This month a group of environmental organizations and other busybody NGOs, led by the Earth Island Institute (EII) and the Humane Society of the United States, sued the federal government to stop the implementation of new rules on so-called “dolphin-safe” tuna.
The U.S. Commerce Department had decided that tuna caught by encircling dolphins could be labeled “dolphin-safe,” as long as it could be proven that no dolphins were killed or seriously harmed in the process. According to The New York Times, the Commerce Department has already rolled over, and is delaying the new rule for 90 days while various “green” plaintiffs prepare to litigate the issue.
For reasons that are not very well understood, schools of tuna tend to swim directly underneath pods of dolphins in the Eastern Pacific, so tuna fishermen have traditionally lowered their nets in areas where dolphins abound. While some estimates say as many as 350,000 dolphins may have died in tuna nets each year in the 1970s and ‘80s, the National Marine Fisheries Service now estimates that number at only 1,600 per year.
So if the dolphin “bycatch” is down more than 99.5 percent, what is the Earth Island Institute afraid of? A Newsweek article from May 6, 2002 has answers in spades.

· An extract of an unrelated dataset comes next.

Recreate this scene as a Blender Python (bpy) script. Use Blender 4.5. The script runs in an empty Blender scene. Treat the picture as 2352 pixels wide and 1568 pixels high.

Zarembo paints a picture of EII as the tuna industry’s own Don Corleone, running what amounts to a very lucrative protection racket. “The [EII] monitoring program costs about $400,000 per year,” he writes. Guess who pays for it? EII gets $50,000 every year from just from one German trade association. But European tuna imports have fallen more than 80 percent in the last twenty years, says Mexico’s biggest fish processor, because “the buyers are afraid” of EII.
The operations director of Spain’s biggest tuna firm told Newsweek that he didn’t dare object when EII demanded access to his company’s complete supply chain. “We let the monitors into the factory,” he said. “We didn’t want any problems.” One of his colleagues added: “Earth Island can completely ruin your business.”